Glass Bridge Grand Canyon adalah infrastruktur pendukung yang dibangun pemerintah China untuk menghidupkan pariwisata di wilayah Zhangjiajie, Provinsi Hunan, yang terkenal dengan keindahan lanskap ribuan pilar batuan karst yang terbentuk alami melalui proses evolusi geografi. (ANTARA News/Yashinta Difa)

Sejak Januari-September 2017, wilayah yang terletak di sebelah barat pegunungan Wulingyuan ini dikunjungi 6,42 juta wisatawan dengan pendapatan mencapai 3,16 miliar yuan (Rp6,47 triliun).

Peningkatan jumlah wisatawan hingga 44 persen dibandingkan periode yang sama tahun sebelumnya ini tidak lepas dari perhatian pemerintah China yang mengalokasikan sejumlah besar dana untuk membangun infrastruktur pendukung pariwisata di kawasan tersebut.

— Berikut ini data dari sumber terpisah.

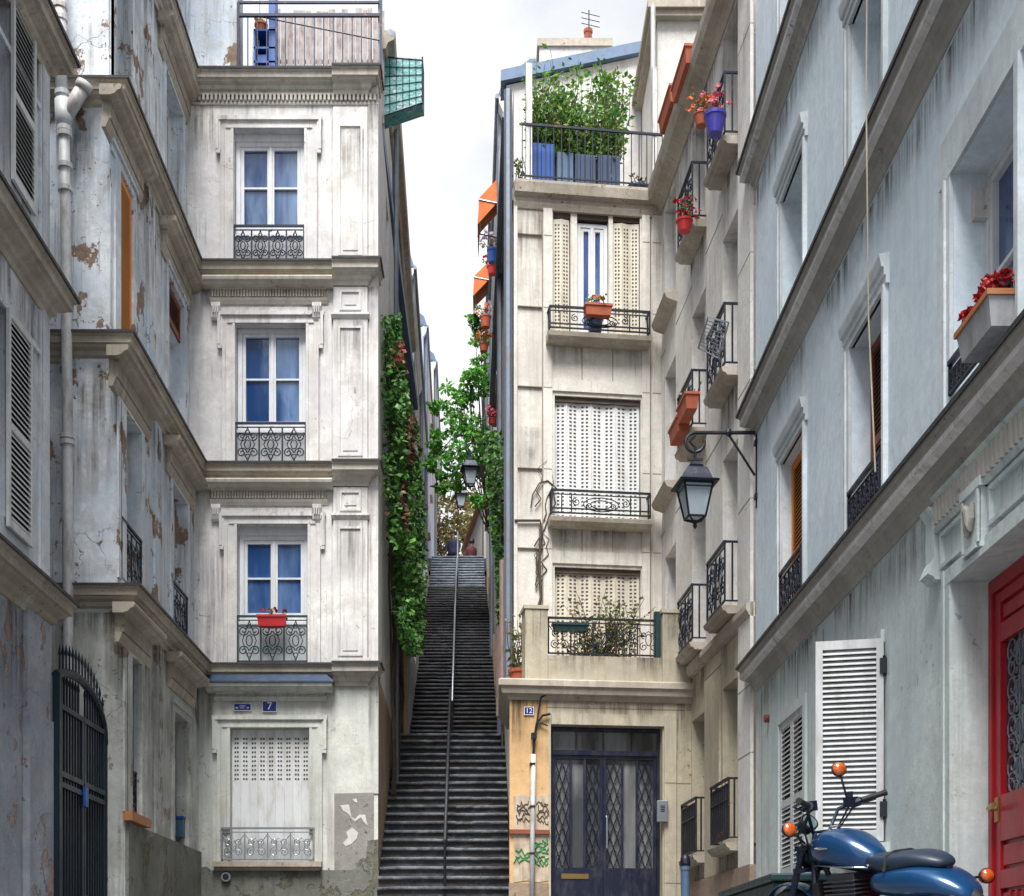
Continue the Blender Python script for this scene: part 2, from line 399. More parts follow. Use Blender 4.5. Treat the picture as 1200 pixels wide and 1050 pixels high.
def facegrille():
    t = NT('lace_ironwork'); return t
# stairs: wet worn stone
t = NT('worn_wet_stone')
p = t.vec((1,1,1))
c = t.mix(t.ramp(t.noise(1.3, 6, .65), [(.35,0),(.65,1)]), (.075,.083,.10), (.042,.045,.055))
c = t.mix(t.ramp(t.noise(6, 8, .75, t.vec((.6,1,2.5))), [(.5,0),(.68,1)]), c, (.20,.205,.22))
c = t.mix(t.ramp(t.noise(2.7, 6, .7, t.vec((1,1,1),(5,1,2))), [(.56,0),(.72,1)]), c, (.065,.05,.035))
c = t.mix(t.math('MULTIPLY', t.ramp(t.noise(2.1, 7, .7, t.vec((1,1,1),(9,4,2))), [(.57,0),(.68,1)]), .6), c, (.035,.055,.02))
t.col(c); t.set(rough=t.ramp(t.noise(4, 5, .6), [(.3,.35),(.7,.8)])); t.bump(t.noise(14, 8, .75), .6, .03); M['stair'] = t.mat
t = NT('worn_nosing_stone')
c = t.mix(t.ramp(t.noise(3.5, 8, .75, t.vec((.7,1,1))), [(.42,0),(.58,1)]), (.04,.046,.060), (.27,.285,.32))
c = t.mix(t.ramp(t.noise(1.6, 6, .7, t.vec((1,1,1),(5,1,2))), [(.52,0),(.68,1)]), c, (.05,.042,.034))
t.col(c); t.set(rough=.5); t.bump(t.noise(16, 8, .75), .5, .03); M['nosing'] = t.mat
STN = {}  # tone per flight: skylight on the upper, sheen on the lower put into colour
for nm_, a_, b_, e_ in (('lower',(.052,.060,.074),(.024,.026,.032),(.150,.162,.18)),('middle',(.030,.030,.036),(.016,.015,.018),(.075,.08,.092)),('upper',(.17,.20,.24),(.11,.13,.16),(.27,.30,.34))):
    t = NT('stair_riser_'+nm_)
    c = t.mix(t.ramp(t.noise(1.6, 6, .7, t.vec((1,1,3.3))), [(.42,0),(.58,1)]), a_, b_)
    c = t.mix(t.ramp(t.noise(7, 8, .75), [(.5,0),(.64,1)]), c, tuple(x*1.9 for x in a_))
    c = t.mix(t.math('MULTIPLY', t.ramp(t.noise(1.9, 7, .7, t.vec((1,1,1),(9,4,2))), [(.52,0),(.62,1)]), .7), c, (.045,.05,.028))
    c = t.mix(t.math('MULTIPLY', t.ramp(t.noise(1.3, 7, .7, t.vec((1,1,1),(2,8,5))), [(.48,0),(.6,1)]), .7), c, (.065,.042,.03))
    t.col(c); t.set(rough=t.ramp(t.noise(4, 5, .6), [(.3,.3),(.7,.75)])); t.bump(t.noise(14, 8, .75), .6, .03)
    t2 = NT('stair_nosing_'+nm_)
    c = t2.mix(t2.ramp(t2.noise(4.5, 8, .75), [(.42,0),(.58,1)]), a_, e_)
    c = t2.mix(t2.ramp(t2.noise(1.5, 6, .7, t2.vec((1,1,1),(5,1,2))), [(.50,0),(.62,1)]), c, b_)
    t2.col(c); t2.set(rough=.45); t2.bump(t2.noise(16, 8, .75), .5, .03)
    STN[nm_] = (t.mat, t2.mat)
# ground
t = NT('street_cobbles')
vo = t.n('ShaderNodeTexVoronoi', feature='DISTANCE_TO_EDGE'); vo.inputs['Scale'].default_value = 7; t.ln(t.P(), vo.inputs['Vector'])
c = t.mix(t.ramp(vo.outputs['Distance'], [(0,0),(.08,1)]), (.03,.03,.03), t.mix(t.noise(2, 6), (.09,.09,.095), (.17,.165,.16)))
t.col(c); t.set(rough=.7); t.bump(t.ramp(vo.outputs['Distance'], [(0,0),(.12,1)]), .7, .03); M['cobble'] = t.mat
M['pavement'] = simple('grey_pavement', (.20,.20,.205), .85, 0, .35)
M['earth'] = simple('town_ground', (.14,.13,.115), .95, 0, .4)
# bike
t = NT('metallic_blue_lacquer')
c = t.mix(t.ramp(t.noise(1.5, 3), [(.3,0),(.7,1)]), (.005,.065,.19), (.004,.04,.12))
t.col(c); t.set(rough=.3, metal=.3, coat=.7, coatr=.08); M['bikeblue'] = t.mat
t = NT('blue_black_leather'); t.col(t.mix(t.noise(12, 4), (.008,.018,.036), (.014,.03,.055))); t.set(rough=.48, coat=.1); t.bump(t.noise(60, 4), .15, .005); M['leather'] = t.mat
M['chrome'] = simple('chrome', (.62,.64,.68), .12, 1, .1, bump=0)
M['rubber'] = simple('black_rubber', (.012,.012,.014), .7)
M['engine'] = simple('engine_alloy', (.12,.13,.15), .4, .8, .4)
M['bikeblack'] = simple('satin_black_blue', (.012,.018,.04), .35, .2, .2)
t = NT('amber_lens'); t.col(t.mix(t.ramp(t.noise(40, 3), [(.35,0),(.65,1)]), (.40,.055,.006), (.52,.11,.012))); t.set(rough=.12, coat=1, coatr=.03, spec=.7); M['amber'] = t.mat
M['dial'] = simple('dial_face', (.10,.17,.19), .12, 0, .3, bump=0, coat=1)
M['graf_g'] = simple('green_spray', (.03,.26,.07), .8); M['graf_k'] = simple('dark_spray', (.07,.06,.055), .8)
M['paper'] = simple('peeled_poster_paper', (.56,.46,.34), .9, 0, .35, dirt=(.2,.16,.13), dirt_amt=.8)
M['screen'] = None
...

Setelah mengalokasikan 8,6 miliar yuan untuk membangun jembatan kaca (glass bridge) sepanjang 430 meter yang membentang dengan ketinggian 300 meter di atas permukaan lembah dan membangun beberapa hotel, kini pemerintah menambah 2,52 miliar yuan untuk mengembangkan objek wisata air panas dan sarana kegiatan luar ruangan.

Pembangunan 21 hotel dan tujuh restoran di sekitar Zhangjiajie Glass Bridge menyerap 1.216 tenaga kerja lokal, sementara toko-toko suvenir dan makanan mendatangkan pendapatan hingga dua juta yuan.

"Tidak hanya lewat pariwisata, pemerintah juga membantu para petani di sini untuk mengembangkan usaha salah satunya dengan menggandeng pihak swasta membangun pabrik pengolahan teh," ujar Wakil Kepala Cili County Zhu Xin.

Restoran gua di lembah Hetian, Zhangjiajie, China, menawarkan pengalaman makan yang berbeda di bawah stalaktit karst. (ANTARA News/Yashinta Difa)

Dengan bantuan dana 8,29 juta yuan untuk mengembangkan tujuh industri teh di Cili, pemerintah memberdayakan petani dalam manajemen usaha yang telah membuka 5.170 lapangan kerja bagi warga lokal---sehingga anak muda di daerah tersebut tidak perlu lagi pindah ke kota untuk mendapat upah layak.

Berbagai upaya yang dilakukan pemerintah China tersebut mampu mengurangi jumlah warga Cili yang hidup di bawah garis kemiskinan dari 13 persen menjadi 7,68 persen.

"Dari 2014 hingga 2016, sebanyak 13.180 keluarga sudah keluar dari kemiskinan," tutur Zhu Xin.